How To Choose Great Monologues for Kids

Knowing how to choose great monologues for kids can tip the scales in your direction with talent agents and casting directors alike!  Whether you’re looking for yourself or your child, if you choose great monologues for kids and teens, you give them an extra advantage.  A great monologue is like an ideal frame, and it helps define and show off the talent within.  Check out this video acting lesson from veteran actor and acting coach at 3-2-1- Acting school for kids and teens in Los Angeles, and help your child actor get ahead!

Using these basic criteria, you can find great monologues that will help you practice acting and prepare for auditions and industry professionals alike.  In addition to helping you show off who you are and what you do best, look for monologues that are interesting to you.  Writers use monologues often to introduce characters or deliver information or “exposition.”  Some of the best monologues occur at moments of change.  These are the monologues that tend to be more “active,” when one character reveals something to another character with a clear purpose or specific obstacle and action at its heart.  If a monologue is not interesting to you when you read it through, feel free to keep looking.  When the words grab you, you’re already half way to finding (and bringing out) the best of yourself and your performance.

Whenever you select new material, it’s always a good idea to try it out.  Practice, of course, and perform for family, friends, an acting coach or an acting class for kids or teens, or your peers.  Even when the material is new, before you’re entirely “comfortable,” take your monologue on a test drive with at least some audience.  Better yet, try it out in an on-camera acting class!  You’ll get the benefit of seeing how and where the audience responds to the material and to you.  And afterward, you can review the recording, be an audience for yourself, to see where and how you’re bringing out your best.  Trust your taste and your interests, and keep your confidence high (and any nerves at bay) with practice.

Now you’re ready to look for your one-minute audition pieces.  Check out books, plays, screenplays, or online.  Here are some online resources to help you get started:

www.freedramaplays.blogspot.com

www.freedrama.net/small1k.html

www.ace-your-audition.com/free-monologues.html

www.monologues4kids.com/comedy-monologues-for-kids

 

CTA-Trail-Class-2

 

VIDEO TRANSCRIPT:

Hi, this is John Walcutt from 3-2-1- Acting Studios. Today we’re talking about how to choose practice pieces or audition pieces for yourself.

[Title Card: How to Choose Audition Scripts]

So, when you’re looking for an audition piece, or a piece to practice, or if you’re a parent looking for something for your child, a couple of things to think about as you wrap your mind around this are, number one, the length. Make sure it’s about a minute long. Number two, try to make sure it’s active. Someone pursuing an objective, trying to get something from someone else. Number three, try to make something, try to choose something that’s self-contained. Don’t wait for lines that aren’t said off camera or have somebody else feed lines to you. Rewrite the monologue so that you’re interrupting them or you’re sort of stopping them, so it’s your performance, you’re not kind of hung out, waiting for something imaginary to happen. That’s a very difficult thing to pull off. That’s the beginning of the idea.

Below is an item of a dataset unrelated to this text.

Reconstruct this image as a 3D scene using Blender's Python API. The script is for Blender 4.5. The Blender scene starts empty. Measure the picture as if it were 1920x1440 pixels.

[Title Card: Sample Monologue 1: Sanai Victoria]

It’s really a swell locket, Mr. Warbucks. But if it’s all the same to you, I’ll keep my old locket. Mr. Warbucks, when my folks left me at the orphanage years ago, they left a note saying that they’d come back to get me when they could. They kept the other half of this old locket so that I’d know them when they came. I’m gonna find them one day, Mr. Warbucks. I’m gonna have a regular mother and father, like a regular kid. I am. I don’t mean to hurt your feelings.   You’ve been nicer to me than anybody in the whole wide world. But I’ve been dreaming of my folks for as long as I can remember. I just gotta find them. I do.

[Title Card: Sample Monologue 2: Oliver Houseknecht]

My mother’s ambition in life is to embarrass me.   No, really. She told me that. Yesterday, she came to school in a clown costume and invited people to my birthday party. Last week, she took my baby picture and passed it out to all the cheerleaders. And today, look at her! She’s dressed up like a frog dancing in front of the science lab to protest frog dissections. Okay, mom. You win. I’ll make my bed. I’ll wash the dishes. I’ll even put the toilet seat down. Anything, mom. Just please go home.

[Title Card: Your Best Scripts Fit Your Acting Types]

So as you look at these individual examples, they’re each chosen because that particular actor is good at something. Some people are really good at emotion. They’re just sensitive and available. Some people are funny. Some people are energetic and cute. So as you look for something to show someone in order to get them interested in your work, you want to choose something that suits you, that you do really well. These examples, each one is very particular to each of these actors and each of these young people, because that’s who they are as people.